Гуманитарная наука в России и перелом 1917 года. Экзистенциальное измерение | страница 18



Однако, вряд ли можно рассматривать независимость суждений как вольность. Волошина беспокоит соответствие его стихов незыблемым истинам. И он оговаривает право поэта искать и ошибаться (письмо А.М. Петровой, 2 декабря 1913 года) [5, 10:78]:

Ведь если писать стихи, зная все, то тогда только адепты имеют право писать стихи. И это тайные мысли Амори [Сабашниковой]. Но для адептов раскрыты более важные виды творчества. Стихи пишутся не о том, что знаешь, а о том, что чувствуешь, о чем догадываешься. Они говорят не об объективной истине, а от том, что переживает и познает мое «я» на одной из промежуточных ступеней.

Таким образом, вполне допустимо говорить о мировоззрении Волошина, которое хоть и связано с учениями Е.Блаватской и Р. Штейнера, но одновременно является самостоятельной системой взглядов. Ведь, во-первых, Волошин хоть и отталкивался прежде всего от их учений, но много читал и занимался самостоятельным поиском. Во-вторых, сам Волошин отстаивал свое право на самостоятельный поиск, радуясь совпадению собственных прозрений с прозрениями Штейнера.

Также очевидно, что сложно настаивать на эволюции взглядов Волошина. О влиянии на его мировоззрение Штейнера Волошин делает практически идентичные заявления с разрывом в 10 лет! При этом настаивая, что и раньше имел аналогичные взгляды.

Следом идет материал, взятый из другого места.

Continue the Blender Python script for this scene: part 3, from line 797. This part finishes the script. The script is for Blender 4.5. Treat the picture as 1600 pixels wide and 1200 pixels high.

3. Волошин и философия истории

Волошин не является историком или философом в академическом смысле, но при этом он оставил множество суждений как о конкретных исторических событиях и эпохах, так и о философии истории. Тема для него важна. Все это разбросано по многочисленным текстам, как опубликованным либо предназначенным для публичного обсуждения, так и по личным бумагам, письмам и дневникам. Свои взгляды поэт излагал в различной форме: это стихи, письма, лекции, статьи, заметки, личные записи. У него нет труда, который бы последовательно и однозначно суммировал именно его исторические воззрения. Таким образом, мы имеем дело с мозаикой, где трудно отдавать чему-нибудь приоритет, а сами концепции могут обсуждаться лишь отдельно, не собираясь в целостное повествование.

Однако важно найти ключ к этому хаосу, который дает возможность верного прочтения Волошина. В статье «Революционный Париж» (1906) есть утверждения, которые могут показаться вполне нейтральными и просто красивыми, полными поэзии словами (5:615–616):

Историки, пишущие историю характеров и событий, подобно Титу Ливию, Мишле и Ламартину, бессознательно пользуются этим свойством человеческой фантазии. И пусть позитивные историки, пишущие экономическую историю человечества, с презрением упрекают в лживости эти «исторические романы» – в них остается вечная правда человеческой души, брошенной в тот или иной вихрь событий, подобная той правде, которую искал Бальзак, ставя заранее данный характер в исключительное положение и наблюдая его рефлективное действие. В тревожные времена духа, подобно нынешнему времени, переживаемому Россией, является неизбежная потребность в психологической истории человечества… Да и что же такое история исторических событий, как не сказка, и не в этом ли ее сущность и полное оправдание ее существования?